Data extract:
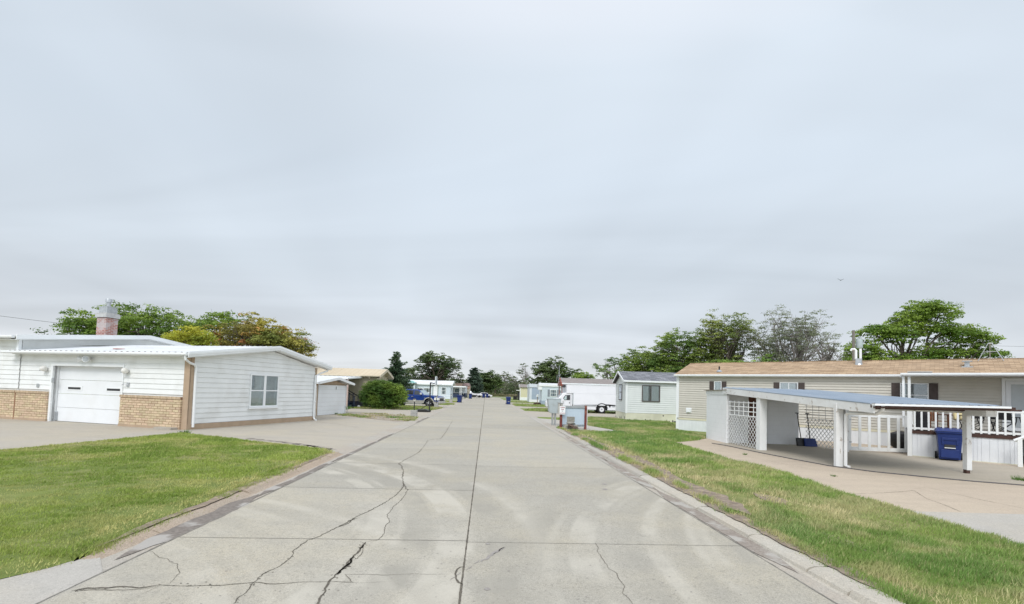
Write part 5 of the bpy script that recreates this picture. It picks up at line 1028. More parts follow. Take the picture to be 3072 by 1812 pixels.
def lattice(name,A,B,z0,z1,m,sp=.20,wd=.023,rag=.05):
    A,B=Vector(cpl((*A,0))),Vector(cpl((*B,0))); L=(B-A).length; d=(B-A).normalized(); nrm=Vector((d.y,-d.x,0)); mb=MB(); rr=random.Random(int(A.x*100)); H=z1-z0
    for sgn in (1,-1):
        k=-H
        while k<L+ (0 if sgn>0 else H):
            # line u=k+v*sgn ... v in 0..H
            k2=k+ (0 if sgn>0 else H); v0,v1=0,H
            if sgn>0: v0=max(0,-k); v1=min(H,L-k)
            else: u0=k2; v0=max(0,u0-L); v1=min(H,u0)
            if v1-v0>.03:
                e=rr.uniform(0,rag); v0-=e*.3*(v0>0); v1+=e*.3
                f=lambda v:(k+v if sgn>0 else k2-v)
                off=nrm*(.004 if sgn>0 else -.004); p=[]
                for v,s in ((v0,-1),(v0,1),(v1,1),(v1,-1)): uu=f(v)+s*wd*.7; p.append(A+d*uu+Vector((0,0,z0+v))+off)
                q=[x+nrm*.006*sgn for x in p]; mb.add(p+q,[(0,1,2,3),(7,6,5,4),(0,4,5,1),(1,5,6,2),(2,6,7,3),(3,7,4,0)])
            k+=sp
    return mb.build(name,m,cp)
def trellis(name,A,B,z0,z1,nh,nv,m,wd=.022):
    A,B=Vector(cpl((*A,0))),Vector(cpl((*B,0))); mb=MB()
    for i in range(nh): z=z0+(z1-z0)*i/(nh-1); mb.tube([A+Vector((0,0,z)),B+Vector((0,0,z))],wd*.5,4)
    for i in range(nv): t=(i+.3)/nv; p=A.lerp(B,t); mb.tube([p+Vector((0,0,z0-.02)),p+Vector((0,0,z1+.06))],wd*.5,4)
    return mb.build(name,m,cp)
lattice('lattice_panel',(9.17,20.45),(9.30,18.10),.03,1.20,M['white']); trellis('trellis',(9.18,20.40),(9.31,18.30),1.22,1.74,4,6,M['white'],.035)
lattice('lattice_panel',(12.55,20.6),(12.80,18.6),.03,1.15,M['white']); trellis('trellis',(12.5,20.6),(12.8,18.6),1.15,1.85,5,6,M['galv'],.02)
# block storage shed at the far end of the carport
bsd=thing('storage_shed','white painted block storage shed closing the far end of the carport','shed',(9.14,22.6,0),0)
def sb(name,x0,x1,y0,y1,z0,z1,m=None,par=bsd): return MB().box(x0-9.14,x1-9.14,y0-22.6,y1-22.6,z0,z1).build(name,m or blockw,par)
blockw=mat('white_painted_block',(.86,.87,.88),(.82,.83,.84),1.2,.7,bump=.25,bsc=12,stain=(.6,.6,.58,.2),stsc=1,brick=dict(plane='xz',w=.4,h=.2,m=.006,c1=(1,1,1),c2=(1,1,1),cm=(.93,.93,.93)))
sb('side_wall',9.13,9.25,20.50,22.6,0,2.02); sb('front_wall',9.25,10.14,20.72,20.86,0,2.15); sb('front_wall',10.86,12.30,20.70,20.84,0,2.15); sb('side_wall',12.18,12.30,20.84,22.6,0,2.1); sb('rear_wall',9.25,12.18,22.48,22.6,0,2.2)
dd=sb('door',10.2,10.8,20.80,20.84,.02,2.05,M['browndoor']); sb('frame',10.08,10.14,20.66,20.72,0,2.1,M['white'],bsd); sb('frame',10.86,10.92,20.64,20.70,0,2.1,M['white'],bsd)
sb('lintel',10.14,10.86,20.70,20.86,2.05,2.15,M['white'])
mb=MB()
for i in range(14): mb.box(-.03,-.01,-2.12+i*.155,-2.12+i*.155+.145,2.03,2.235)
mb.build('fascia_boards',M['white'],bsd)
MB().add([(-.10,-2.2,2.26),(3.3,-2.2,2.26),(3.3,.15,2.33),(-.10,.15,2.24),(-.10,-2.2,2.24),(3.3,-2.2,2.24),(3.3,.15,2.31),(-.10,.15,2.22)],[(0,1,2,3),(7,6,5,4),(0,4,5,1),(1,5,6,2),(2,6,7,3),(3,7,4,0)]).build('roof',M['shingled'],bsd)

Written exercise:
Leave out the pictures and reproduce the rest of the listing exactly.

Task solution:
Write part 5 of the bpy script that recreates this picture. It picks up at line 1028. More parts follow. Take the picture to be 3072 by 1812 pixels.
def lattice(name,A,B,z0,z1,m,sp=.20,wd=.023,rag=.05):
    A,B=Vector(cpl((*A,0))),Vector(cpl((*B,0))); L=(B-A).length; d=(B-A).normalized(); nrm=Vector((d.y,-d.x,0)); mb=MB(); rr=random.Random(int(A.x*100)); H=z1-z0
    for sgn in (1,-1):
        k=-H
        while k<L+ (0 if sgn>0 else H):
            # line u=k+v*sgn ... v in 0..H
            k2=k+ (0 if sgn>0 else H); v0,v1=0,H
            if sgn>0: v0=max(0,-k); v1=min(H,L-k)
            else: u0=k2; v0=max(0,u0-L); v1=min(H,u0)
            if v1-v0>.03:
                e=rr.uniform(0,rag); v0-=e*.3*(v0>0); v1+=e*.3
                f=lambda v:(k+v if sgn>0 else k2-v)
                off=nrm*(.004 if sgn>0 else -.004); p=[]
                for v,s in ((v0,-1),(v0,1),(v1,1),(v1,-1)): uu=f(v)+s*wd*.7; p.append(A+d*uu+Vector((0,0,z0+v))+off)
                q=[x+nrm*.006*sgn for x in p]; mb.add(p+q,[(0,1,2,3),(7,6,5,4),(0,4,5,1),(1,5,6,2),(2,6,7,3),(3,7,4,0)])
            k+=sp
    return mb.build(name,m,cp)
def trellis(name,A,B,z0,z1,nh,nv,m,wd=.022):
    A,B=Vector(cpl((*A,0))),Vector(cpl((*B,0))); mb=MB()
    for i in range(nh): z=z0+(z1-z0)*i/(nh-1); mb.tube([A+Vector((0,0,z)),B+Vector((0,0,z))],wd*.5,4)
    for i in range(nv): t=(i+.3)/nv; p=A.lerp(B,t); mb.tube([p+Vector((0,0,z0-.02)),p+Vector((0,0,z1+.06))],wd*.5,4)
    return mb.build(name,m,cp)
lattice('lattice_panel',(9.17,20.45),(9.30,18.10),.03,1.20,M['white']); trellis('trellis',(9.18,20.40),(9.31,18.30),1.22,1.74,4,6,M['white'],.035)
lattice('lattice_panel',(12.55,20.6),(12.80,18.6),.03,1.15,M['white']); trellis('trellis',(12.5,20.6),(12.8,18.6),1.15,1.85,5,6,M['galv'],.02)
# block storage shed at the far end of the carport
bsd=thing('storage_shed','white painted block storage shed closing the far end of the carport','shed',(9.14,22.6,0),0)
def sb(name,x0,x1,y0,y1,z0,z1,m=None,par=bsd): return MB().box(x0-9.14,x1-9.14,y0-22.6,y1-22.6,z0,z1).build(name,m or blockw,par)
blockw=mat('white_painted_block',(.86,.87,.88),(.82,.83,.84),1.2,.7,bump=.25,bsc=12,stain=(.6,.6,.58,.2),stsc=1,brick=dict(plane='xz',w=.4,h=.2,m=.006,c1=(1,1,1),c2=(1,1,1),cm=(.93,.93,.93)))
sb('side_wall',9.13,9.25,20.50,22.6,0,2.02); sb('front_wall',9.25,10.14,20.72,20.86,0,2.15); sb('front_wall',10.86,12.30,20.70,20.84,0,2.15); sb('side_wall',12.18,12.30,20.84,22.6,0,2.1); sb('rear_wall',9.25,12.18,22.48,22.6,0,2.2)
dd=sb('door',10.2,10.8,20.80,20.84,.02,2.05,M['browndoor']); sb('frame',10.08,10.14,20.66,20.72,0,2.1,M['white'],bsd); sb('frame',10.86,10.92,20.64,20.70,0,2.1,M['white'],bsd)
sb('lintel',10.14,10.86,20.70,20.86,2.05,2.15,M['white'])
mb=MB()
for i in range(14): mb.box(-.03,-.01,-2.12+i*.155,-2.12+i*.155+.145,2.03,2.235)
mb.build('fascia_boards',M['white'],bsd)
MB().add([(-.10,-2.2,2.26),(3.3,-2.2,2.26),(3.3,.15,2.33),(-.10,.15,2.24),(-.10,-2.2,2.24),(3.3,-2.2,2.24),(3.3,.15,2.31),(-.10,.15,2.22)],[(0,1,2,3),(7,6,5,4),(0,4,5,1),(1,5,6,2),(2,6,7,3),(3,7,4,0)]).build('roof',M['shingled'],bsd)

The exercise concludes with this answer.